Co-operative Party NEC member Alex Baker spoke on co-operation and the Co-operative Councils initiative at last week’s Labour Conference in Liverpool. Watch her speech and read it in full below.

Alex Baker representing Vauxhall CLP.

The morning after the South London riots, I felt the need to head just down the road to Clapham Junction to help with the clear-up. At first there was just a handful of us like-minded ‘riot cleaners’, identifiable with our brooms and bin bags – but every hour the numbers of cleaners grew.

For the first three hours Tory led Wandsworth Council tried to get rid of us. But we were going nowhere.

The prospect of a visit by a very suntanned Boris Johnson forced them to relent. Finally, after 6 hours, I got my opportunity to counteract the negatives of the night before.

By being there we were proving that the real Big Society isn’t some product of the Tory manifesto but the instinctive and emotional reaction of people who care about their community.

Conference, I am proud to call myself a co-operator. What I learnt from the riot clean-up was that I was not alone – there are lots of ‘co-operators’ out there – they just don’t call themselves such.

For me, Labour has to take the challenge to find ways to help those people to embrace their ‘inner co-operator’. To translate people’s reaction to the riots into helping them to get involved in decisions to shape their community going forward.
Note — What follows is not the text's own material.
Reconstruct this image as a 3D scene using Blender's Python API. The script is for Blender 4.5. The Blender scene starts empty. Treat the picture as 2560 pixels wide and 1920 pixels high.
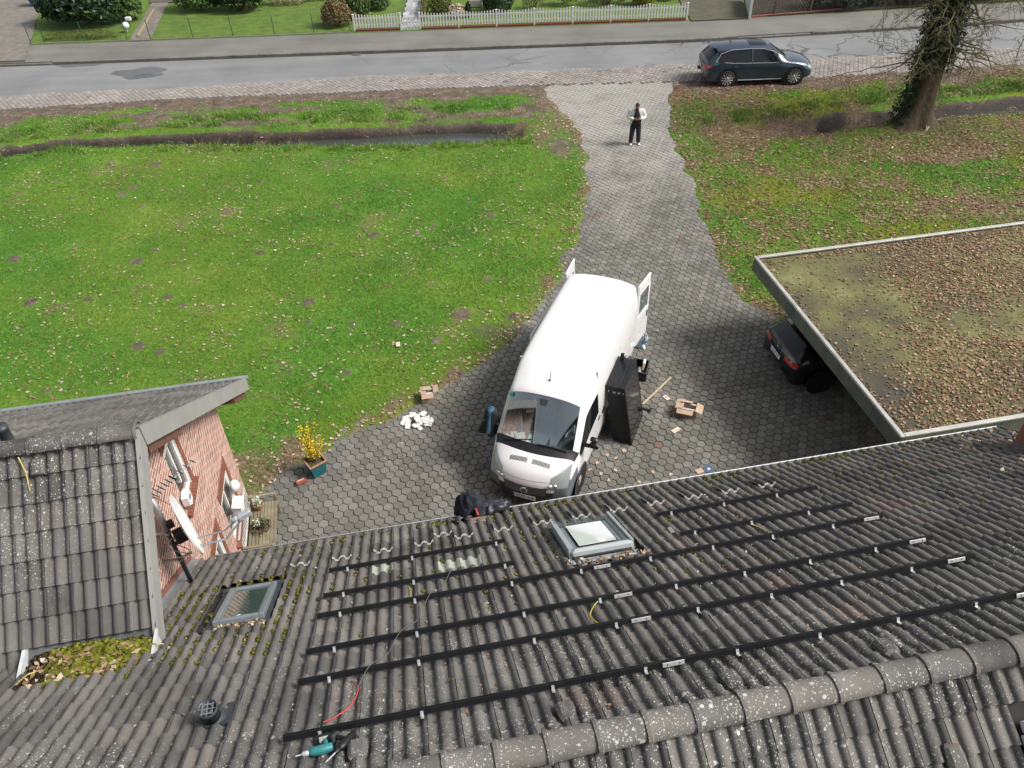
import bpy, bmesh, math, random
import numpy as np
from mathutils import Vector, Matrix

rnd = random.Random(7)
rng = np.random.default_rng(11)
PI = math.pi
sc = bpy.context.scene
COL = sc.collection

# ---------------------------------------------------------------- camera
CAM_H, PITCH, ROLL = 13.6, math.radians(40.46), math.radians(-2.0)
cam_d = bpy.data.cameras.new('camera')
cam_d.sensor_width = 36.0
cam_d.lens = 36.0 * 1980.0 / 2560.0
cam_d.clip_start = 0.1
cam_d.clip_end = 600.0
cam = bpy.data.objects.new('camera', cam_d)
COL.objects.link(cam)
_F = Vector((0, math.cos(PITCH), -math.sin(PITCH)))
_R0 = Vector((1, 0, 0))
_U0 = _R0.cross(_F)
_R = math.cos(ROLL) * _R0 + math.sin(ROLL) * _U0
_U = -math.sin(ROLL) * _R0 + math.cos(ROLL) * _U0
cam.matrix_world = Matrix(((_R.x, _U.x, -_F.x, 0), (_R.y, _U.y, -_F.y, 0), (_R.z, _U.z, -_F.z, CAM_H), (0, 0, 0, 1)))
sc.camera = cam

# ---------------------------------------------------------------- sky, sun, exposure
YAW = math.radians(9.63)                       # the house stands turned by this angle
SUN_EL, SUN_AZ = math.radians(48), math.radians(9.63 - 18)   # sun towards the house's long axis, high, behind thin cloud
world = bpy.data.worlds.new('World')
sc.world = world
world.use_nodes = True
nt = world.node_tree
sky = nt.nodes.new('ShaderNodeTexSky')
sky.sky_type = 'NISHITA'
sky.sun_disc = False
sky.sun_elevation = SUN_EL
sky.sun_rotation = PI / 2 - SUN_AZ
sky.air_density = 1.0
sky.dust_density = 4.0
sky.ozone_density = 1.0
hs = nt.nodes.new('ShaderNodeHueSaturation')
hs.inputs['Saturation'].default_value = 0.35
bg = nt.nodes['Background']
bg.inputs['Strength'].default_value = 0.10
nt.links.new(sky.outputs[0], hs.inputs['Color'])
nt.links.new(hs.outputs[0], bg.inputs['Color'])
sun_d = bpy.data.lights.new('sun', 'SUN')
sun_d.energy = 2.5
sun_d.angle = math.radians(18)
sun_d.color = (1.0, 0.95, 0.88)
sun = bpy.data.objects.new('sun', sun_d)
COL.objects.link(sun)
_sd = Vector((math.cos(SUN_EL) * math.cos(SUN_AZ), math.cos(SUN_EL) * math.sin(SUN_AZ), math.sin(SUN_EL)))
sun.rotation_euler = _sd.to_track_quat('Z', 'Y').to_euler()
sun.location = (0, 0, 30)
sc.view_settings.view_transform = 'Standard'
sc.view_settings.look = 'None'
sc.view_settings.exposure = 0.65
sc.view_settings.gamma = 1.0
sc.cycles.use_denoising = True
sc.cycles.max_bounces = 5
sc.cycles.diffuse_bounces = 3
sc.cycles.glossy_bounces = 3
sc.cycles.transparent_max_bounces = 12
sc.cycles.caustics_reflective = False
sc.cycles.caustics_refractive = False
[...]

We may not be in Downing Street but we are in power in Town Halls up and down the UK. This is why it is great to see an ever growing group of Labour Councils, using that power to embrace co-operative values, coming up with new and innovative ways to work in partnership with their local communities as part of the Co-operative Council’s Network.

I believe that co-operative values have so much to offer as we look to build strong and sustainable local communities.
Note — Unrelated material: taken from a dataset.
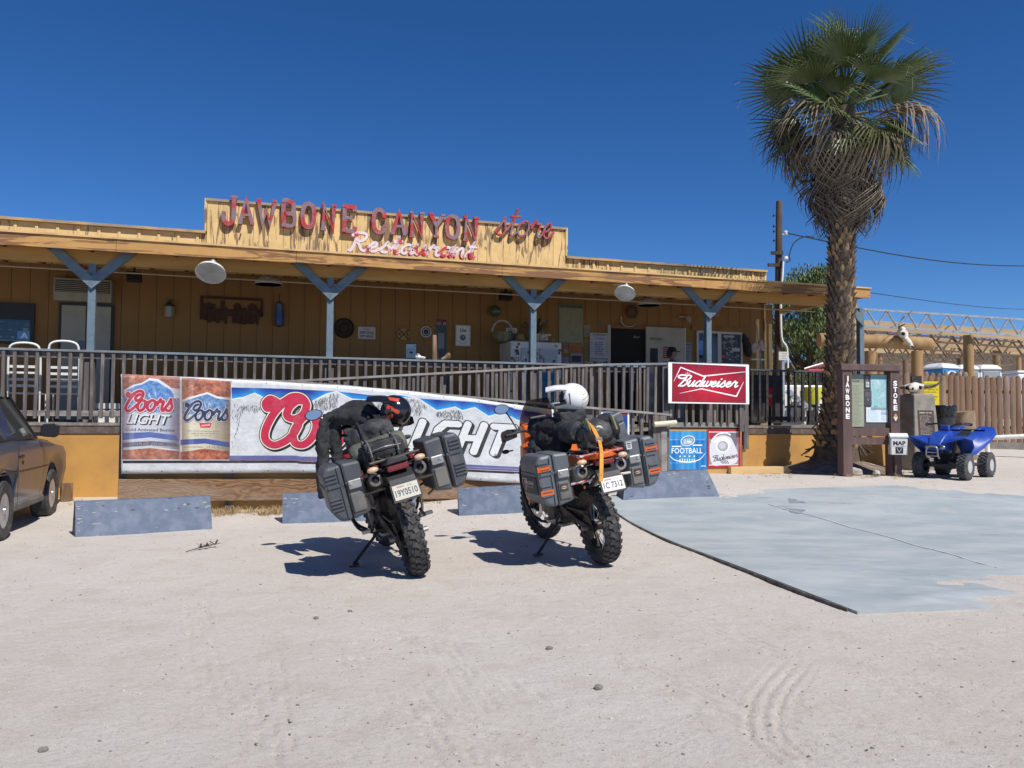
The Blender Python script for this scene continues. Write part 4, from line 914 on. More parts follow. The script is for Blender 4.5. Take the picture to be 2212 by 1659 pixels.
mb.build('script_word', m_white_let, RSg, loc=(u0_, vS2, (za1 + zb1) / 2))
for x in (790, 926, 1000):
    u_, z_ = onv(x, 560, vS2); MB().bar((u_, vS2 + .03, z_ - .35), (u_, vS2 + .02, z_ + .03), .04, .04).build('leg', m_paint, RSg)
# ------------------------------------------------------------------ things on the shaded porch wall
k1 = lambda X, Y: (.25 * X, 374.4 + .25 * Y)
k2c = lambda X, Y: (403.2 + .25 * X, 374.4 + .25 * Y)
k3 = lambda X, Y: (806.5 + .25 * X, 432 + .25 * Y)
k4 = lambda X, Y: (1267 + .25 * X, 547.2 + .25 * Y)
k8 = lambda X, Y: (1382.5 + .1432 * X, 604.8 + .1432 * Y)
VF = VW - .012
def wr(a, b_, v=VF): return rect_on(a[0], a[1], b_[0], b_[1], v)
def wsign(name, label, cat, a, b_, cvs, v=VF, **k): return sign(name, label, cat, wr(a, b_, v), v, cvs, **k)
# left window with a grade card
u0, u1, z0, z1 = wr((-34, 654), (75, 743)); r = TB('porch_window', 'dark framed porch window with bluish reflections painted on its pane and a blue grade card', 'window', (u0 + u1) / 2, VF, z0); wd = u1 - u0; h = z1 - z0
mb = MB(); 
for a in ((-wd / 2, -wd / 2 + .06, 0, h), (wd / 2 - .06, wd / 2, 0, h), (-wd / 2 + .061, wd / 2 - .061, 0, .05), (-wd / 2 + .061, wd / 2 - .061, h - .3, h)): mb.box(a[0], a[1], -.05, .0, a[2], a[3])
mb.build('frame', M('black_frame', (.012, .012, .014), None, .5), r)
c = Cv(200, 130, 2, '2c3c4c'); rs = random.Random(4)
for k in range(26): x, y = rs.uniform(0, 180), rs.uniform(0, 110); c.rect(x, y, x + rs.uniform(8, 26), y + rs.uniform(6, 20), rs.choice(['485a6a', '5a6a74', '33445a', '8aa0a8', '9a9c96', '3a4a44']), .7)  # bluish blocks put the pane's reflections into its colour
c.rect(0, 0, 200, 8, '6a8a94'); c.rect(138, 12, 196, 62, '5f8fc0'); c.text('A', 154, 20, 34, 'e4eef4', 0, .03)
mb = MB(); board(mb, -wd / 2 + .061, wd / 2 - .061, .051, h - .301, -.02, .005); mb.build('pane', [c.material('window_pane', .12, 0, 0, .6), MATS['black_frame']], r)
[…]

We are already seeing examples of how the co-operative approach is working across the UK, whether in community youth services in my local community in Lambeth, mutual housing in Rochdale or in social care co-ops in Sunderland.

The strength of the co-operative approach is that there is no one size fits all model – it is about using the co-operative solutions that work for your community.

Co-op councils give us very genuine opportunities to hand power back to our neighbours.

The Tories have tried to claim the co-operative movement for their own. They set up the Conservative Co-operative Movement – yet to have an AGM. They keep talking about how they love co-operatives.  But conference it is all hot air.

What the Tories don’t realise is that the relationship between the Labour and Co-operative movements is deep-rooted and strong. Our movements have worked together for over ninety years. This is a coalition that will last longer than the next five years.

Conference, our movements were started by pioneers. We should be proud of the pioneering work of Labour councils that have been taking this journey and we should support more Labour Groups to do the same. Most importantly we need to take this opportunity to show David Cameron what we really mean when we say that the feeling’s mutual.